Ils étaient 5 000 à défiler à Paris contre la proposition de loi "sécurité globale", samedi 12 décembre. Au total, 142 interpellations ont eu lieu dans la capitale, dont certaines avant même que les manifestants s'élancent. Quelques incidents ont émaillé le parcours : les gendarmes mobiles et CRS sont intervenus à plusieurs reprises au milieu du cortège pour "empêcher la constitution d'un black bloc" selon la préfecture de police. "C'est assez efficace d'un point de vue technique pour la police. D'un point de vue politique, je suis assez inquiet", a déclaré ce samedi 12 décembre sur franceinfo Olivier Fillieule, sociologue et auteur de Politiques du désordre, paru au Seuil et co-écrit avec Fabien Jobard.

franceinfo : Est-ce que ces "interventions éclairs", c'est la bonne stratégie pour limiter les violences ?

Olivier Fillieule : Tout dépend de quel point de vue on se place : d'un point de vue technique pour la police, si vous intervenez, si vous interpellez avant qu'il y ait des violences, c'est très efficace. Et de ce point de vue-là, samedi, il n'y a pas eu beaucoup de violences. Des arrestations sont intervenues très tôt, parce qu'on avait identifié dans le cortège des personnes potentiellement violentes. C'est une stratégie de dissuasion qui vise finalement à empêcher les violences ou les actes illégaux de se déployer.

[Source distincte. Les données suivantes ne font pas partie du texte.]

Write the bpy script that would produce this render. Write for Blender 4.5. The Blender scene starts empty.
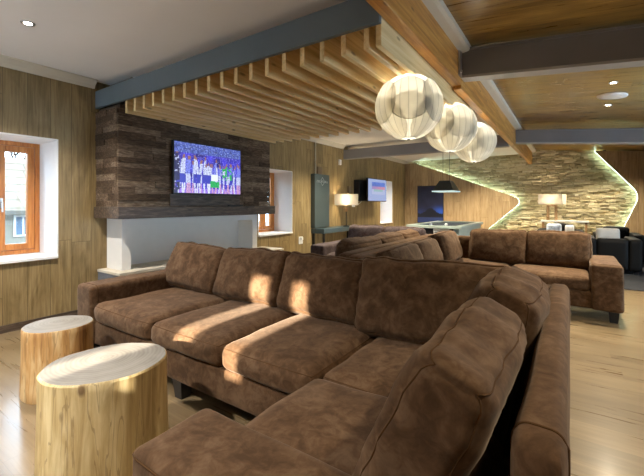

D'un point de vue technique, c'est une réussite.

Et d'un point de vue politique, qu'en pensez-vous ?

D'un point de vue politique, je suis assez inquiet. Aujourd'hui en France, il est devenu très difficile de manifester. C'est devenu très difficile d'exprimer, en dehors des élections, des opinions contradictoires à celles du gouvernement. Il n'est plus capable d'entendre les manifestations et les revendications. Et ça, ça dure depuis 2014.

Est-ce qu'il faut tenter de recréer une loi anti-casseurs pour lutter contre les violences ?

A chaque fois qu'on met en place une loi particulièrement sévère, elle n'est pas appliquée, et pour de bonnes raisons : elle n'est pas applicable. Pourquoi aujourd'hui, a-t-on autant de violences dans les manifestations ? Parce que le pouvoir ne veut plus tolérer des illégalismes en manifestation qui, jusqu'à présent, étaient considérés dans la doctrine du maintien de l'ordre comme des soupapes de sécurité. Il vaut mieux avoir un abribus qui pète et qui brûle, voire dans les manifestations d'agriculteurs, une grille de préfecture arrachée et 3 tonnes de purin dans la cour qui vont coûter un million d'euros que d'avoir un blessé. C'est cette manière de penser le maintien de l'ordre sur laquelle on a fonctionné pendant les 40 dernières années. Aujourd'hui, on s'achemine vers quelque chose de beaucoup plus dur, de plus en plus tendu, avec un risque de mort d'un côté comme de l'autre. Ce qui n'est pas souhaitable.